The Crown Prosecution Service said in court that there had been “clear racial overtones” and 19 people including a 13-year-old boy have been charged with violent disorder. A total of 47 arrests were made and 30 charged.

The Labour Lord Ousely, who produced a report on the 2001 race riots in Bradford, told the BBC Radio Four’s Today programme that racism was an ongoing problem across the whole north Wales region. “It would be wrong for people to be in denial to suggest that race isn’t a factor, that there isn’t prejudice, that there weren’t hostilities or indeed hatred. While it always takes a small incident it then brings to the surface the prejudices that exist, particularly as we have seen the way asylum seekers and refugees have been demonised.”

Prime Minister Tony Blair sought to shift blame from government culpability in parliament with a bit of cheap moralising. “Those who advocate extremism or want to turn their anger on people who are immigrants into this country do absolutely nothing for community relations... and peddle what is a disastrous misconception and misrepresentation,” he said.

But the last six years of the Blair government policy toward asylum-seekers and refugees has served to inculcate such hostility towards those seeking asylum. Home Secretary David Blunkett has often spoken of the negative impact of (bogus) asylum-seekers on already over stretched services like health and education. He has boasted that the fast tracking of asylum applicants has seen the numbers deported rise by 45 percent since last year and has engaged in high-profile rows with France over its failure to stop immigrants seeking access to Britain through the Channel Tunnel.

In contrast to the claims of preferential treatment, the true plight of asylum seekers is dire. They are not allowed to claim mainstream welfare benefits. If they are destitute, the only option is to apply for support with the National Asylum Support Service (NASS) that gives a single adult £37.77 a week—30 percent below the official poverty line. From January 8, the government has withheld support from the majority of people who apply for asylum once inside the UK, rather than at a port.

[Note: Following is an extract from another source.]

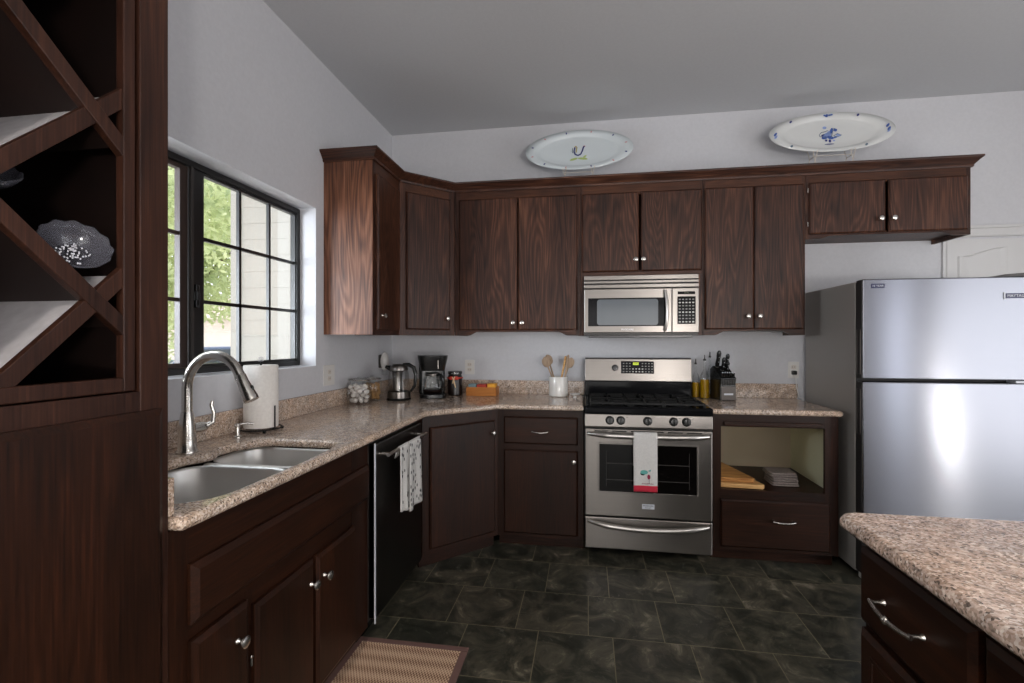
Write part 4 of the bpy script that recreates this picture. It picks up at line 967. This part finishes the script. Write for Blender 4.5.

A joint study by Oxfam and the Refugee Council revealed that of those asylum-seekers with whom organisations have contact, 85 percent experience hunger, 95 percent cannot afford to buy clothes or shoes and 80 percent are not able to maintain good health. Many do not receive the basic support they may be entitled to because the system is badly designed, extremely bureaucratic and poorly run.

Trevor Philips, chairman of the Commission for Racial Equality (CRE), directly blamed the government’s dispersal policy for what took place in Wrexham. Speaking at a conference on design and housing he described government policy as “disastrous”: “The dispersal policy has turned out to be the principle factor in destroying community cohesion in towns and cities. We need to get accommodation to asylum seekers quickly, but we cannot put people in places that are already miserable, anxious and angry.”

As in Bradford and Oldham, which saw clashes two years ago, the far right British National Party is seeking to make capital out of this tragedy. BNP members are canvassing for support in Wrexham and plan to put up candidates. Lead article in Wrexham’s local Evening Leader gave prominence to the BNP’s claim that “We have a public and moral duty as a political party, and asylum is our main policy.”